Photo by Cameron Whitman Photography
The old South and the new collide in the haunting and disconcertingly timely musical “Parade,” in a taut and spare production by Washington’s Keegan Theatre.
The work, an early musical by Broadway wunderkind composer Jason Robert Brown, retells the gut- wrenching tale of Leo Frank, the only Jew lynched in America. The ignominious event occurred in 1915 and fed on an unfortunate love of sordid news, yellow journalism and hatred of Jews that feels pulled from today’s Twitter feed.
Running at the newly renovated Church Street Theatre near Dupont Circle through April 15, “Parade” unfurls in the shadow of the Civil War, when Confederate flags still flew, wounded Confederate soldiers still walked, and memories of battles were still salient.
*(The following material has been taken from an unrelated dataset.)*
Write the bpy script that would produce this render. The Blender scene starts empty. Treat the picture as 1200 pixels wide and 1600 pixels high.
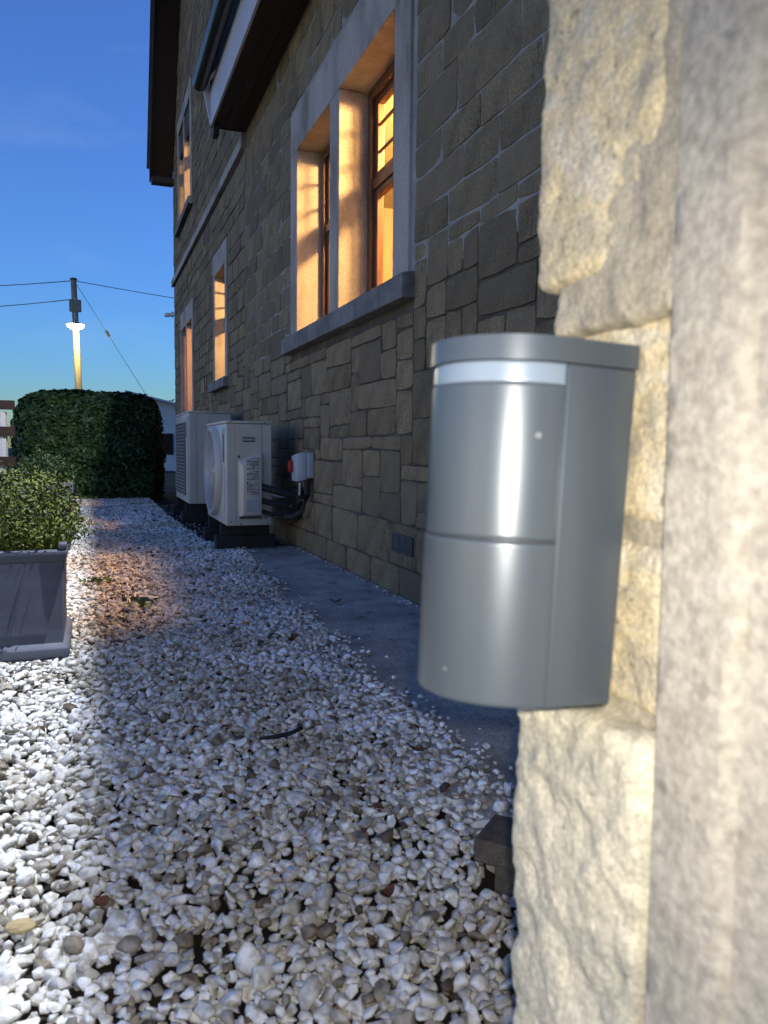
import bpy, bmesh, math, random
import numpy as np
from mathutils import Vector, Matrix, Euler, noise
random.seed(7); np.random.seed(7)
sc = bpy.context.scene
C = sc.collection
R = math.radians

# ------------------------------------------------------------------ camera
F_PX = 1220.0
cam = bpy.data.cameras.new('camera'); camo = bpy.data.objects.new('camera', cam); C.objects.link(camo)
sc.camera = camo
yaw, pit, rol = R(20.5), R(-4.56), R(0.57)
fw = Vector((math.sin(yaw)*math.cos(pit), math.cos(yaw)*math.cos(pit), math.sin(pit)))
rt = Vector((math.cos(yaw), -math.sin(yaw), 0)); up = rt.cross(fw)
r2 = rt*math.cos(rol)+up*math.sin(rol); u2 = -rt*math.sin(rol)+up*math.cos(rol)
camo.matrix_world = Matrix(((r2.x, u2.x, -fw.x, 0), (r2.y, u2.y, -fw.y, 0), (r2.z, u2.z, -fw.z, .75), (0, 0, 0, 1)))
cam.sensor_fit = 'VERTICAL'; cam.sensor_height = 36.0; cam.lens = F_PX/1600*36
cam.clip_start = .02; cam.clip_end = 500
cam.dof.use_dof = True; cam.dof.focus_distance = 4.5; cam.dof.aperture_fstop = 8.5
CAM = Vector((0, 0, .75))
def project(p):
    v = Vector(p)-CAM; z = v.dot(fw)
    if z <= .05: return None
    return 600+F_PX*v.dot(r2)/z, 800-F_PX*v.dot(u2)/z, z

# ------------------------------------------------------------------ world, dusk sky
world = bpy.data.worlds.new('World'); sc.world = world; world.use_nodes = True
wn = world.node_tree; bg = wn.nodes['Background']
sky = wn.nodes.new('ShaderNodeTexSky'); sky.sky_type = 'NISHITA'; sky.sun_disc = False
sky.sun_elevation = R(4); sky.sun_rotation = R(-103); sky.ozone_density = 5.2
sky.air_density = 1.0; sky.dust_density = .4
# a few faint high cloud wisps
tc = wn.nodes.new('ShaderNodeTexCoord'); mp = wn.nodes.new('ShaderNodeMapping'); mp.inputs['Scale'].default_value = (2.2, 2.2, 7)
mp.inputs['Location'].default_value = (.3, .1, .55)
nz = wn.nodes.new('ShaderNodeTexNoise'); nz.inputs['Scale'].default_value = 2.3; nz.inputs['Detail'].default_value = 6
rp = wn.nodes.new('ShaderNodeValToRGB'); rp.color_ramp.elements[0].position = .56; rp.color_ramp.elements[1].position = .86
rp.color_ramp.elements[1].color = (.16, .16, .16, 1)
mx = wn.nodes.new('ShaderNodeMix'); mx.data_type = 'RGBA'
wn.links.new(tc.outputs['Generated'], mp.inputs[0]); wn.links.new(mp.outputs[0], nz.inputs[0]); wn.links.new(nz.outputs[0], rp.inputs[0])
wn.links.new(rp.outputs[0], mx.inputs[0]); hs = wn.nodes.new('ShaderNodeHueSaturation'); hs.inputs['Saturation'].default_value = .95; hs.inputs['Hue'].default_value = .513; wn.links.new(sky.outputs[0], hs.inputs['Color']); wn.links.new(hs.outputs[0], mx.inputs[6]); mx.inputs[7].default_value = (1.0, 1.2, 1.6, 1)
wn.links.new(mx.outputs[2], bg.inputs[0])
bg.inputs[1].default_value = .132
sc.view_settings.view_transform = 'Standard'; sc.view_settings.look = 'None'
sc.view_settings.exposure = 2.0; sc.view_settings.gamma = 1; sc.view_settings.use_curve_mapping = False
sc.cycles.use_denoising = True; sc.cycles.max_bounces = 6; sc.cycles.sample_clamp_indirect = 4
sc.cycles.transparent_max_bounces = 12; sc.cycles.caustics_reflective = False; sc.cycles.caustics_refractive = False

def lamp(name, kind, loc, power, col, size=.05, aim=None, sizey=None):
    l = bpy.data.lights.new(name, kind); l.energy = power; l.color = col
    if kind == 'AREA':
        l.size = size
        if sizey: l.shape = 'RECTANGLE'; l.size_y = sizey
    else: l.shadow_soft_size = size
    o = bpy.data.objects.new(name, l); C.objects.link(o); o.location = loc
    if aim is not None: o.rotation_euler = (Vector(aim)-Vector(loc)).to_track_quat('-Z', 'Y').to_euler()
    return o
# the phone's own flash beside the lens, the floodlight above the pent roof, the room lamps, the street lamp
fl_ = lamp('phone_flash', 'SPOT', (.012, .0, .765), 9.6, (1.0, .94, .84), .006, aim=(.12, 1.7, .33))
fl_.data.spot_size = R(134); fl_.data.spot_blend = 1.0
lamp('floodlight_beam', 'AREA', (1.376, 2.6, 5.97), 230, (.84, .90, 1.0), .06, aim=(-1.3, 3.6, 0))
WARM = (1.0, .54, .20)
lamp('room_lamp', 'POINT', (2.20, 3.88, 2.86), 32, WARM, .11)
lamp('room_lamp', 'POINT', (2.3, 4.15, 2.86), 175, WARM, .11)
lamp('room_lamp', 'POINT', (2.7, 5.2, 2.88), 60, WARM, .07)
lamp('room_lamp', 'POINT', (2.9, 3.0, 2.5), 22, WARM, .12)
lamp('room_lamp', 'POINT', (2.3, 8.9, 2.6), 85, WARM, .05)
lamp('room_lamp', 'POINT', (2.3, 11.6, 2.5), 60, (1, .42, .15), .06)
lamp('room_lamp', 'POINT', (2.3, 11.7, 5.7), 85, WARM, .06)

# ------------------------------------------------------------------ helpers
def tag(o, label=None, cat=None, group=None, kind=None):
    if label: o['label'] = label
    if cat: o['category'] = cat
    if group: o['group'] = group
    if kind: o['kind'] = kind
    return o
def empty(name, loc=(0, 0, 0), label=None, cat=None, group=None, rz=0):
    o = bpy.data.objects.new(name, None); C.objects.link(o); o.location = loc; o.rotation_euler = (0, 0, rz)
    o.empty_display_size = .1
    return tag(o, label, cat, group)
class MB:
    def __init__(s): s.v = []; s.f = []
    def add(s, vs, fs):
        n = len(s.v); s.v += [tuple(p) for p in vs]; s.f += [tuple(i+n for i in q) for q in fs]; return s
    def box(s, a, b, rz=0, c=None):
        (x0, y0, z0), (x1, y1, z1) = a, b
        vs = [(x, y, z) for x in (x0, x1) for y in (y0, y1) for z in (z0, z1)]
        if rz:
            c = c or ((x0+x1)/2, (y0+y1)/2); k, q = math.cos(rz), math.sin(rz)
            vs = [(c[0]+(x-c[0])*k-(y-c[1])*q, c[1]+(x-c[0])*q+(y-c[1])*k, z) for x, y, z in vs]
        return s.add(vs, [(0, 1, 3, 2), (4, 6, 7, 5), (0, 4, 5, 1), (2, 3, 7, 6), (0, 2, 6, 4), (1, 5, 7, 3)])
    def tube(s, pts, r, n=8, caps=True):
        pts = [Vector(p) for p in pts]; rs = r if isinstance(r, (list, tuple)) else [r]*len(pts)
        vs = []
        for i, p in enumerate(pts):
            t = (pts[min(i+1, len(pts)-1)]-pts[max(i-1, 0)]).normalized()
            a = t.orthogonal().normalized() if abs(t.z) < .95 else Vector((1, 0, 0)); a = (a-t*a.dot(t)).normalized()
            if abs(t.z) < .95: a = Vector((0, 0, 1)); a = (a-t*a.dot(t)).normalized()
            b = t.cross(a)
            vs += [p+(a*math.cos(2*math.pi*k/n)+b*math.sin(2*math.pi*k/n))*rs[i] for k in range(n)]
        fs = [(i*n+k, i*n+(k+1) % n, (i+1)*n+(k+1) % n, (i+1)*n+k) for i in range(len(pts)-1) for k in range(n)]
        if caps: fs += [tuple(range(n-1, -1, -1)), tuple((len(pts)-1)*n+k for k in range(n))]
        return s.add(vs, fs)
    def prism(s, poly, axis, a, b):
        n = len(poly)
        def P(u, v, w): return {'x': (w, u, v), 'y': (u, w, v), 'z': (u, v, w)}[axis]
        vs = [P(u, v, a) for u, v in poly]+[P(u, v, b) for u, v in poly]
        return s.add(vs, [tuple(range(n)), tuple(range(2*n-1, n-1, -1))]+[(k, k+n, (k+1) % n+n, (k+1) % n) for k in range(n)])
    def build(s, name, m, parent=None, bevel=0, seg=2, smooth=False, loc=None, sharp=24):
        me = bpy.data.meshes.new(name); me.from_pydata(s.v, [], s.f); me.validate()
        bm = bmesh.new(); bm.from_mesh(me); bmesh.ops.recalc_face_normals(bm, faces=bm.faces)
        if bevel:
            es = [e for e in bm.edges if len(e.link_faces) == 2 and e.calc_face_angle(0) > .6]
            bmesh.ops.bevel(bm, geom=es, offset=bevel, segments=seg, affect='EDGES', profile=.5, clamp_overlap=True)
        bm.to_mesh(me); bm.free()
        if smooth:
            me.polygons.foreach_set('use_smooth', [True]*len(me.polygons))
            try: me.set_sharp_from_angle(angle=R(sharp))
            except Exception: pass
        me.materials.append(m)
        o = bpy.data.objects.new(name, me); C.objects.link(o)
        if parent: o.parent = parent
        if loc: o.location = loc
        return o
def bx(name, a, b, m, parent=None, bevel=.003, **k): return MB().box(a, b).build(name, m, parent, bevel=bevel, **k)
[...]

Directors Christina A. Coakley and Susan Marie Rhea have taken a large, sometimes overly done show and stripped it down to its essentials: a story forthrightly told by book writer Alfred Uhry, whom theater lovers and moviegoers may be familiar with for his play “Driving Miss Daisy,” another Southern epic drawn from the writer’s experience (Uhry’s uncle owned the pencil factory where Frank worked); and Brown’s lush and emotionally driven score with its nod to Southern musical influences, from roots country music, to blues and gospel.
On the bare stage with the building’s exposed brick visible, set designer Matthew Keenan places an abstracted tree fashioned from 2 x 4s at the center, an ominous reminder of what’s to come, but also a subtle suggestion of the rootedness of the folk that populate this town in the old red hills of Georgia.
Frank, a New York transplant who married into the family business, oversees a pencil factory where most of the workers are teenage girls — transplants from rural farming communities. His wife, Lucille, is a Jewish Southern belle, which both mystifies and occasionally rankles him. The play opens on Confederate Memorial Day, 1913, a holiday observed by the townsfolk with remembrances of their lost war heroes.
We meet pretty Mary Phagan (Cassie Cope) and Frankie Epps (Ricky Drummond), who’s sweet on her. Their innocent duet belies what’s to come. She stops in the factory to collect her paycheck and that becomes the last time she is seen alive. Frank, confronted at home by police, quickly becomes a suspect. Whether it’s his acerbic manner or his outsider status that condemns him, he is soon jailed and on trial for the rape and murder of a 13-year-old white girl.
As Frank, Michael Innocenti has the unenviable task of humanizing this less-than-perfect character: he’s impatient, driven and brusque, simply a fish out of water who exhibits few of the niceties expected in the slower paced Southern milieu where politesse hides ugly undertones.
Wife Lucille, played by Eleanor Todd, has taken to ameliorating her husband’s abrasive side. And though he expects to be found innocent, Leo ends up jailed, facing the death penalty for rape and murder. Everyone in town has turned against him.
Leo and Lucille’s relationship is revealed through Brown’s score: the counterpoint duet “Leo at Work/What Am I Waiting for?” contrasts the couple’s personalities and Lucille’s attendant waiting for her husband to return home to her, while her husband expresses discontent with his life in this Southern limbo.
Among a terrific ensemble, the standouts musically include Patrick M. Doneghy as night watchman and escaped convict Newt Lee, who sings a bone-chilling blues number on a chain gang. Harrison Smith as Britt Craig, the over-imbibing reporter, makes this production even more prescient with our current appetite for fake news as he grabs onto the most sordid aspects of this event. Innocenti, as Leo, sings about his outsider identity, “How Can I Call this Home?” and Todd, as Lucille, who shows her strength and determination with “Do It Alone,” soars with her strong and emotive soprano voice.
Interestingly, one of the threads that becomes more evident in this smaller version of “Parade,” is the point of view and relationships of working-class blacks. Uhry and Brown make it a point to demonstrate that blacks remain suspect and second- class servants in this white-dominated society.
“Parade,” which received Tony Awards for Uhry’s book and Brown’s score when it premiered on Broadway in 1998, is frighteningly relevant today with the rise of open anti-Semitism throughout America.
At a moment when bomb threats at Jewish community centers have become commonplace and anti-immigrant, -black and -Muslim statements are put forth by our government leaders, “Parade” is chillingly instructive of what can result from hatred. It is a must-see, alas, for those who most likely will ignore this artistic rendering of our nation’s bitter history of prejudice.
“Parade,” Thursdays through Sundays, through April 15, Keegan Theatre, 1742 Church St. NW, Washington; tickets $45-$55; visit keegantheatre.com.